### Exercise details
Return all of the data exactly, with nothing left out but the pictures.

— Start Given data —

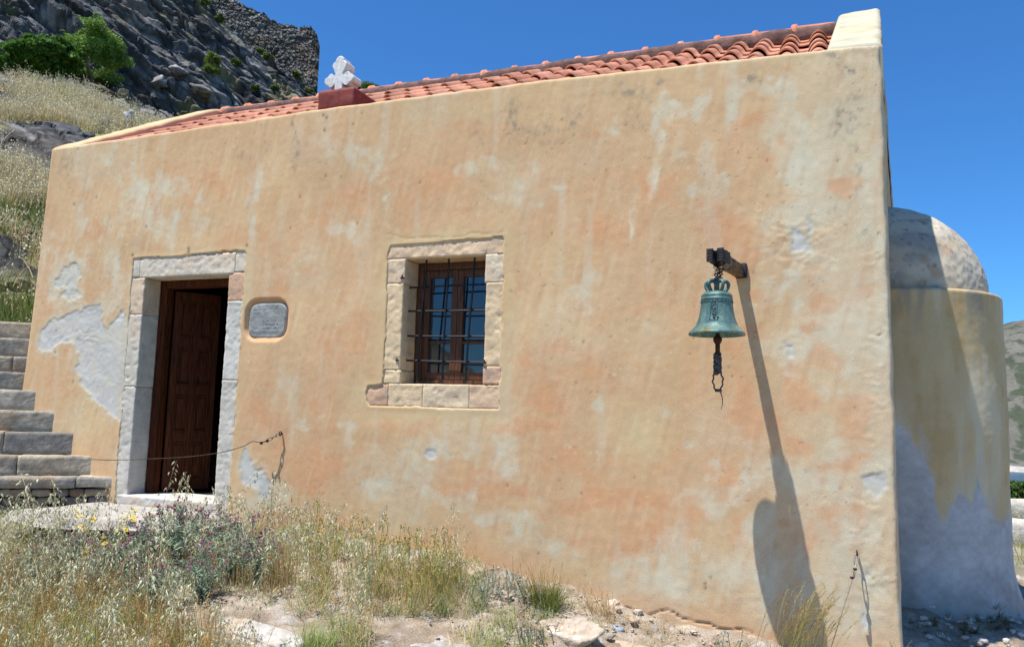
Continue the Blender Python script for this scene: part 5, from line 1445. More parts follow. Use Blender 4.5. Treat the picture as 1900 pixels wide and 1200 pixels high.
def stemline(h, lean, curl, rg, n=8, az=None):
    az = rg.uniform(0, 6.28) if az is None else az
    D = np.array((math.cos(az), math.sin(az), 0)); P = []; p = np.zeros(3); th = lean * .4
    for i in range(n + 1):
        P.append(p.copy()); th += (lean * .6 + curl * (i / n) ** 2.5 * 2) / n
        p = p + (D * math.sin(th) + np.array((0, 0, math.cos(th)))) * h / n + rg.normal(size=3) * h * .004
    return np.array(P)
def t_oat(seed, h=.5, nsp=14, gold=0, sp=1.0):
    rg = np.random.RandomState(seed); t = T3()
    P = stemline(h, rg.uniform(.1, .45), rg.uniform(.4, 1.1), rg, 9)
    V, F = tube(P, np.linspace(.0021, .0009, len(P)), 3, False)
    sc = np.linspace(0, 1, len(V))[:, None]
    t.add(V, F, np.array((.58, .42, .17)) * (1 - sc) + np.array((.60, .55, .33)) * sc)
    for k in range(nsp):
        f = .58 + .42 * (k + rg.rand() * .6) / nsp; i = min(f, .999) * (len(P) - 1); a = int(i); c = P[a] * (1 - i + a) + P[a + 1] * (i - a)
        o = rg.normal(size=3); o[2] = 0; o /= np.linalg.norm(o); L = rg.uniform(.012, .05) * (1.3 - f) * 1.6
        e = c + o * L + np.array((0, 0, rg.uniform(-.004, .008)))
        V, F = tube([c, (c + e) / 2 + np.array((0, 0, .006)), e], .0005, 3, False); t.add(V, F, (.5, .46, .28))
        d = np.array((o[0] * .45, o[1] * .45, -1)) + rg.normal(size=3) * .3
        col = np.array((.70, .69, .47)) * rg.uniform(.75, 1.12)
        V, F = diamond(e, d, rg.uniform(.024, .034) * sp, .0052 * sp, rg); t.add(V, F, col)
        if rg.rand() < .7:
            V, F = diamond(e, d + rg.normal(size=3) * .25, rg.uniform(.020, .028) * sp, .0044 * sp, rg); t.add(V, F, col * .95)
    for k in range(2):
        c = P[1 + k * 2]; o = rg.normal(size=3); o[2] = 1.2
        V, F = blade(c, o, rg.uniform(.12, .22), .0028, 1.4, rg); t.add(V, F, np.array((.40, .33, .15)) * rg.uniform(.7, 1.1) if rg.rand() < .6 else (.19, .24, .08))
    return t.done()
def t_tuft(seed, n=16, h=.2, c0=(.22, .31, .08), c1=(.36, .42, .15), spread=.035, w=.0024, droop=.9):
    rg = np.random.RandomState(seed); t = T3()
    for k in range(n):
        o = rg.normal(size=3) * .42; o[2] = 1
        p = np.array((rg.normal(0, spread), rg.normal(0, spread), 0)); m = rg.rand()
        V, F = blade(p, o, h * rg.uniform(.5, 1.1), w * rg.uniform(.6, 1.2), droop * rg.uniform(.3, 1.2), rg)
        t.add(V, F, (np.array(c0) * (1 - m) + np.array(c1) * m))
    return t.done()
def t_drystalk(seed, h=.3):
    rg = np.random.RandomState(seed); t = T3()
    for k in range(7):
        P = stemline(h * rg.uniform(.6, 1.1), rg.uniform(0, .5), .2, rg, 5) + np.array((rg.normal(0, .03), rg.normal(0, .03), 0))
        m = rg.rand(); c = np.array((.58, .36, .13)) * (1 - m) + np.array((.68, .55, .28)) * m
        V, F = tube(P, np.linspace(.0018, .0008, len(P)), 3, False); t.add(V, F, c)
        for q in range(6):
            cc = P[-1] * (1 - q * .05) + P[-2] * q * .05
            V, F = diamond(cc - np.array((0, 0, q * .006)), rg.normal(size=3) * .5 + (P[-1] - P[-2]) / np.linalg.norm(P[-1] - P[-2]), .012, .002, rg); t.add(V, F, c * rg.uniform(.8, 1.2))
    return t.done()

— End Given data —

### Solution below
Continue the Blender Python script for this scene: part 5, from line 1445. More parts follow. Use Blender 4.5. Treat the picture as 1900 pixels wide and 1200 pixels high.
def stemline(h, lean, curl, rg, n=8, az=None):
    az = rg.uniform(0, 6.28) if az is None else az
    D = np.array((math.cos(az), math.sin(az), 0)); P = []; p = np.zeros(3); th = lean * .4
    for i in range(n + 1):
        P.append(p.copy()); th += (lean * .6 + curl * (i / n) ** 2.5 * 2) / n
        p = p + (D * math.sin(th) + np.array((0, 0, math.cos(th)))) * h / n + rg.normal(size=3) * h * .004
    return np.array(P)
def t_oat(seed, h=.5, nsp=14, gold=0, sp=1.0):
    rg = np.random.RandomState(seed); t = T3()
    P = stemline(h, rg.uniform(.1, .45), rg.uniform(.4, 1.1), rg, 9)
    V, F = tube(P, np.linspace(.0021, .0009, len(P)), 3, False)
    sc = np.linspace(0, 1, len(V))[:, None]
    t.add(V, F, np.array((.58, .42, .17)) * (1 - sc) + np.array((.60, .55, .33)) * sc)
    for k in range(nsp):
        f = .58 + .42 * (k + rg.rand() * .6) / nsp; i = min(f, .999) * (len(P) - 1); a = int(i); c = P[a] * (1 - i + a) + P[a + 1] * (i - a)
        o = rg.normal(size=3); o[2] = 0; o /= np.linalg.norm(o); L = rg.uniform(.012, .05) * (1.3 - f) * 1.6
        e = c + o * L + np.array((0, 0, rg.uniform(-.004, .008)))
        V, F = tube([c, (c + e) / 2 + np.array((0, 0, .006)), e], .0005, 3, False); t.add(V, F, (.5, .46, .28))
        d = np.array((o[0] * .45, o[1] * .45, -1)) + rg.normal(size=3) * .3
        col = np.array((.70, .69, .47)) * rg.uniform(.75, 1.12)
        V, F = diamond(e, d, rg.uniform(.024, .034) * sp, .0052 * sp, rg); t.add(V, F, col)
        if rg.rand() < .7:
            V, F = diamond(e, d + rg.normal(size=3) * .25, rg.uniform(.020, .028) * sp, .0044 * sp, rg); t.add(V, F, col * .95)
    for k in range(2):
        c = P[1 + k * 2]; o = rg.normal(size=3); o[2] = 1.2
        V, F = blade(c, o, rg.uniform(.12, .22), .0028, 1.4, rg); t.add(V, F, np.array((.40, .33, .15)) * rg.uniform(.7, 1.1) if rg.rand() < .6 else (.19, .24, .08))
    return t.done()
def t_tuft(seed, n=16, h=.2, c0=(.22, .31, .08), c1=(.36, .42, .15), spread=.035, w=.0024, droop=.9):
    rg = np.random.RandomState(seed); t = T3()
    for k in range(n):
        o = rg.normal(size=3) * .42; o[2] = 1
        p = np.array((rg.normal(0, spread), rg.normal(0, spread), 0)); m = rg.rand()
        V, F = blade(p, o, h * rg.uniform(.5, 1.1), w * rg.uniform(.6, 1.2), droop * rg.uniform(.3, 1.2), rg)
        t.add(V, F, (np.array(c0) * (1 - m) + np.array(c1) * m))
    return t.done()
def t_drystalk(seed, h=.3):
    rg = np.random.RandomState(seed); t = T3()
    for k in range(7):
        P = stemline(h * rg.uniform(.6, 1.1), rg.uniform(0, .5), .2, rg, 5) + np.array((rg.normal(0, .03), rg.normal(0, .03), 0))
        m = rg.rand(); c = np.array((.58, .36, .13)) * (1 - m) + np.array((.68, .55, .28)) * m
        V, F = tube(P, np.linspace(.0018, .0008, len(P)), 3, False); t.add(V, F, c)
        for q in range(6):
            cc = P[-1] * (1 - q * .05) + P[-2] * q * .05
            V, F = diamond(cc - np.array((0, 0, q * .006)), rg.normal(size=3) * .5 + (P[-1] - P[-2]) / np.linalg.norm(P[-1] - P[-2]), .012, .002, rg); t.add(V, F, c * rg.uniform(.8, 1.2))
    return t.done()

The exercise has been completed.